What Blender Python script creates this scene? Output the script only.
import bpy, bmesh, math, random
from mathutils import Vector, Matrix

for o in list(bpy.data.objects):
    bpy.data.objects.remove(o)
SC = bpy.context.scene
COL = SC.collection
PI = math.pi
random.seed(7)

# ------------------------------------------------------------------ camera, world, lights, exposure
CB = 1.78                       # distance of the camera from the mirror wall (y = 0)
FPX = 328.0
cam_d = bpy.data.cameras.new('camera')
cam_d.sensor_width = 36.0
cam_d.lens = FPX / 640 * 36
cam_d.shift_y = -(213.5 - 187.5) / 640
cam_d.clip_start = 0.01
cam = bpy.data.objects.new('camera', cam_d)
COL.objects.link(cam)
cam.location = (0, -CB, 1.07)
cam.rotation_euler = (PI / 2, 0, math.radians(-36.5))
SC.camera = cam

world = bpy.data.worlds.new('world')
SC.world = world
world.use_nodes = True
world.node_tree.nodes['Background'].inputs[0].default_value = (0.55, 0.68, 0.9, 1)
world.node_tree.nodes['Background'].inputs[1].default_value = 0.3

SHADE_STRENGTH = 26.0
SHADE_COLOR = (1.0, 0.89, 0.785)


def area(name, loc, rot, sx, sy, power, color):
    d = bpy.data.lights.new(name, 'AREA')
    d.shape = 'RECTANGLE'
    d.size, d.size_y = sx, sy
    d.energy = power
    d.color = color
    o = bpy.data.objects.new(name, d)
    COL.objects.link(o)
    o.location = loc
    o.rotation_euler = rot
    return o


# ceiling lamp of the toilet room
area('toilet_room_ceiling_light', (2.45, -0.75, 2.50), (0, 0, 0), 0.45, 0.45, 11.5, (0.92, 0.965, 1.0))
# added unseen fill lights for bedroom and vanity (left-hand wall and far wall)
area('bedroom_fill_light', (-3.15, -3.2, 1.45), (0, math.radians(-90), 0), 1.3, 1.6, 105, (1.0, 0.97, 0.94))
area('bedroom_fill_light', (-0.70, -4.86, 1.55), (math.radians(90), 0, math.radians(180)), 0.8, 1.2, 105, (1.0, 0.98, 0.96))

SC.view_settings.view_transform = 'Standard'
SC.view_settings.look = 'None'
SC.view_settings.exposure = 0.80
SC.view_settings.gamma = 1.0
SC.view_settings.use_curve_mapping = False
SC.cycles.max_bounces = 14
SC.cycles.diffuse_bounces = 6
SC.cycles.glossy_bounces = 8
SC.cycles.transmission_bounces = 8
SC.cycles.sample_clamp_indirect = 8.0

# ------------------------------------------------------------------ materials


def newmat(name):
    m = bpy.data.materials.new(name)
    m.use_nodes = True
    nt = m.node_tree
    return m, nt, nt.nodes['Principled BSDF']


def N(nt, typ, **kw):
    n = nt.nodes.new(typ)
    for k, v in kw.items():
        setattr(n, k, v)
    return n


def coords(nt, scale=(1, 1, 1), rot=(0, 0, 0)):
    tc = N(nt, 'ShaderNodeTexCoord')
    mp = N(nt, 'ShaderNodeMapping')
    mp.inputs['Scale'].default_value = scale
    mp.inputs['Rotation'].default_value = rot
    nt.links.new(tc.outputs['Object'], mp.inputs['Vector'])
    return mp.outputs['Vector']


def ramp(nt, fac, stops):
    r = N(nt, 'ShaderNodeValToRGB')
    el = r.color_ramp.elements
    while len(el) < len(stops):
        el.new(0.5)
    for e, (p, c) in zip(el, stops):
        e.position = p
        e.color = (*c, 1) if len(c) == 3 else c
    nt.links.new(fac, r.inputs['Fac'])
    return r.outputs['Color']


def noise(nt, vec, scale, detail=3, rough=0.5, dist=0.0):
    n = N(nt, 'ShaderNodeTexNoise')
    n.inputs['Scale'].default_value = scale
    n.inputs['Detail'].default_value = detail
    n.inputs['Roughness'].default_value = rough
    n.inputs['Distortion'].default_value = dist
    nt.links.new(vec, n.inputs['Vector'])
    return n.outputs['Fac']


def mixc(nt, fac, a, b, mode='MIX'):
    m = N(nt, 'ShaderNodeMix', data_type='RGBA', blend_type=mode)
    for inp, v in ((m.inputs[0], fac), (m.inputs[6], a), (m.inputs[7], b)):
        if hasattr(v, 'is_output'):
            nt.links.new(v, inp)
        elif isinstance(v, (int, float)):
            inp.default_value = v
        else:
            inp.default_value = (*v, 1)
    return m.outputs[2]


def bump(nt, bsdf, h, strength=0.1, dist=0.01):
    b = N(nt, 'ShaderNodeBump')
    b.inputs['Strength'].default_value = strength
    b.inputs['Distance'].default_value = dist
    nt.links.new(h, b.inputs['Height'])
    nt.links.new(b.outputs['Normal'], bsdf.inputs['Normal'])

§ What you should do
Write out a verbatim copy of the data, beginning with its first line and ending with the line that contains "(1.0, 0.98, 0.96))".

§ Exercise output
What Blender Python script creates this scene? Output the script only.
import bpy, bmesh, math, random
from mathutils import Vector, Matrix

for o in list(bpy.data.objects):
    bpy.data.objects.remove(o)
SC = bpy.context.scene
COL = SC.collection
PI = math.pi
random.seed(7)

# ------------------------------------------------------------------ camera, world, lights, exposure
CB = 1.78                       # distance of the camera from the mirror wall (y = 0)
FPX = 328.0
cam_d = bpy.data.cameras.new('camera')
cam_d.sensor_width = 36.0
cam_d.lens = FPX / 640 * 36
cam_d.shift_y = -(213.5 - 187.5) / 640
cam_d.clip_start = 0.01
cam = bpy.data.objects.new('camera', cam_d)
COL.objects.link(cam)
cam.location = (0, -CB, 1.07)
cam.rotation_euler = (PI / 2, 0, math.radians(-36.5))
SC.camera = cam

world = bpy.data.worlds.new('world')
SC.world = world
world.use_nodes = True
world.node_tree.nodes['Background'].inputs[0].default_value = (0.55, 0.68, 0.9, 1)
world.node_tree.nodes['Background'].inputs[1].default_value = 0.3

SHADE_STRENGTH = 26.0
SHADE_COLOR = (1.0, 0.89, 0.785)


def area(name, loc, rot, sx, sy, power, color):
    d = bpy.data.lights.new(name, 'AREA')
    d.shape = 'RECTANGLE'
    d.size, d.size_y = sx, sy
    d.energy = power
    d.color = color
    o = bpy.data.objects.new(name, d)
    COL.objects.link(o)
    o.location = loc
    o.rotation_euler = rot
    return o


# ceiling lamp of the toilet room
area('toilet_room_ceiling_light', (2.45, -0.75, 2.50), (0, 0, 0), 0.45, 0.45, 11.5, (0.92, 0.965, 1.0))
# added unseen fill lights for bedroom and vanity (left-hand wall and far wall)
area('bedroom_fill_light', (-3.15, -3.2, 1.45), (0, math.radians(-90), 0), 1.3, 1.6, 105, (1.0, 0.97, 0.94))
area('bedroom_fill_light', (-0.70, -4.86, 1.55), (math.radians(90), 0, math.radians(180)), 0.8, 1.2, 105, (1.0, 0.98, 0.96))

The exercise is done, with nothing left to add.